• **DATA SEGMENT**:
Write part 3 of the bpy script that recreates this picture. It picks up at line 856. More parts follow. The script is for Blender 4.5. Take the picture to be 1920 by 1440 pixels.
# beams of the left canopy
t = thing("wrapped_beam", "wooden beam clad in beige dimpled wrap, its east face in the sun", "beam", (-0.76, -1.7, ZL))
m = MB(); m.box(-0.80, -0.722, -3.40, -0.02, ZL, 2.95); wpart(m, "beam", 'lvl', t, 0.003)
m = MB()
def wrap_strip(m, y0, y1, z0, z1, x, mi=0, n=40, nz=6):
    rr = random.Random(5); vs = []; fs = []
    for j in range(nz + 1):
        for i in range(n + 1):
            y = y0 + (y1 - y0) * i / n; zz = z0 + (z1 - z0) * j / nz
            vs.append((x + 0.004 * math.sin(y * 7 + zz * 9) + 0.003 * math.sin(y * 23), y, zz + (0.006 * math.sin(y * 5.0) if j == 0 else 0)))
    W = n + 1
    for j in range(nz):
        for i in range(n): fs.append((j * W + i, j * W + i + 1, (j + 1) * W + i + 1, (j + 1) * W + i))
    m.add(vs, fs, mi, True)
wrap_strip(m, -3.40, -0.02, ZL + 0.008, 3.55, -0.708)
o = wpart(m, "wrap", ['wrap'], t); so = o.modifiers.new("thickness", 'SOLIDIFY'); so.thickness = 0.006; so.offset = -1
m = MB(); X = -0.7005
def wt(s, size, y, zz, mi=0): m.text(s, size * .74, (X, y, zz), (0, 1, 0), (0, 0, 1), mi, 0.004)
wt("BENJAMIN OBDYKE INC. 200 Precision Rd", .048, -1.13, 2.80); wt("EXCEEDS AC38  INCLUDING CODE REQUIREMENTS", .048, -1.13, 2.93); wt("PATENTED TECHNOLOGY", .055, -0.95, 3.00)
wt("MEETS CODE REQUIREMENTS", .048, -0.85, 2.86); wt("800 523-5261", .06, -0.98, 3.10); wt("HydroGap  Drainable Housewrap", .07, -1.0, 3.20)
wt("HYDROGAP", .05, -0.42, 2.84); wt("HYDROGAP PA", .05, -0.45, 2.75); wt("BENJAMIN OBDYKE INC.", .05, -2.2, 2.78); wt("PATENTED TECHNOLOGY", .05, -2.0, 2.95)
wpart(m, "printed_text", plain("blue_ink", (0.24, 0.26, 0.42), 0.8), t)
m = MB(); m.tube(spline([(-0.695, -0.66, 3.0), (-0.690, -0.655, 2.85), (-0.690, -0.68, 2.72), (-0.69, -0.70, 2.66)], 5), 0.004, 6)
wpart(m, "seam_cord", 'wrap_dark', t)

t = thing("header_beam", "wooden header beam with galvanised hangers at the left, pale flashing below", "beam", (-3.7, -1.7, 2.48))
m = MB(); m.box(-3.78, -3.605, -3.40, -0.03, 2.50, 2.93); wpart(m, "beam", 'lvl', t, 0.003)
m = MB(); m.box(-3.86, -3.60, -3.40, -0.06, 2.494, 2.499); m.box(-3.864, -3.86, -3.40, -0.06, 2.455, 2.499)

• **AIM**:
Type out all of the material again, word for word.

• **THE OUTPUT**:
Write part 3 of the bpy script that recreates this picture. It picks up at line 856. More parts follow. The script is for Blender 4.5. Take the picture to be 1920 by 1440 pixels.
# beams of the left canopy
t = thing("wrapped_beam", "wooden beam clad in beige dimpled wrap, its east face in the sun", "beam", (-0.76, -1.7, ZL))
m = MB(); m.box(-0.80, -0.722, -3.40, -0.02, ZL, 2.95); wpart(m, "beam", 'lvl', t, 0.003)
m = MB()
def wrap_strip(m, y0, y1, z0, z1, x, mi=0, n=40, nz=6):
    rr = random.Random(5); vs = []; fs = []
    for j in range(nz + 1):
        for i in range(n + 1):
            y = y0 + (y1 - y0) * i / n; zz = z0 + (z1 - z0) * j / nz
            vs.append((x + 0.004 * math.sin(y * 7 + zz * 9) + 0.003 * math.sin(y * 23), y, zz + (0.006 * math.sin(y * 5.0) if j == 0 else 0)))
    W = n + 1
    for j in range(nz):
        for i in range(n): fs.append((j * W + i, j * W + i + 1, (j + 1) * W + i + 1, (j + 1) * W + i))
    m.add(vs, fs, mi, True)
wrap_strip(m, -3.40, -0.02, ZL + 0.008, 3.55, -0.708)
o = wpart(m, "wrap", ['wrap'], t); so = o.modifiers.new("thickness", 'SOLIDIFY'); so.thickness = 0.006; so.offset = -1
m = MB(); X = -0.7005
def wt(s, size, y, zz, mi=0): m.text(s, size * .74, (X, y, zz), (0, 1, 0), (0, 0, 1), mi, 0.004)
wt("BENJAMIN OBDYKE INC. 200 Precision Rd", .048, -1.13, 2.80); wt("EXCEEDS AC38  INCLUDING CODE REQUIREMENTS", .048, -1.13, 2.93); wt("PATENTED TECHNOLOGY", .055, -0.95, 3.00)
wt("MEETS CODE REQUIREMENTS", .048, -0.85, 2.86); wt("800 523-5261", .06, -0.98, 3.10); wt("HydroGap  Drainable Housewrap", .07, -1.0, 3.20)
wt("HYDROGAP", .05, -0.42, 2.84); wt("HYDROGAP PA", .05, -0.45, 2.75); wt("BENJAMIN OBDYKE INC.", .05, -2.2, 2.78); wt("PATENTED TECHNOLOGY", .05, -2.0, 2.95)
wpart(m, "printed_text", plain("blue_ink", (0.24, 0.26, 0.42), 0.8), t)
m = MB(); m.tube(spline([(-0.695, -0.66, 3.0), (-0.690, -0.655, 2.85), (-0.690, -0.68, 2.72), (-0.69, -0.70, 2.66)], 5), 0.004, 6)
wpart(m, "seam_cord", 'wrap_dark', t)

t = thing("header_beam", "wooden header beam with galvanised hangers at the left, pale flashing below", "beam", (-3.7, -1.7, 2.48))
m = MB(); m.box(-3.78, -3.605, -3.40, -0.03, 2.50, 2.93); wpart(m, "beam", 'lvl', t, 0.003)
m = MB(); m.box(-3.86, -3.60, -3.40, -0.06, 2.494, 2.499); m.box(-3.864, -3.86, -3.40, -0.06, 2.455, 2.499)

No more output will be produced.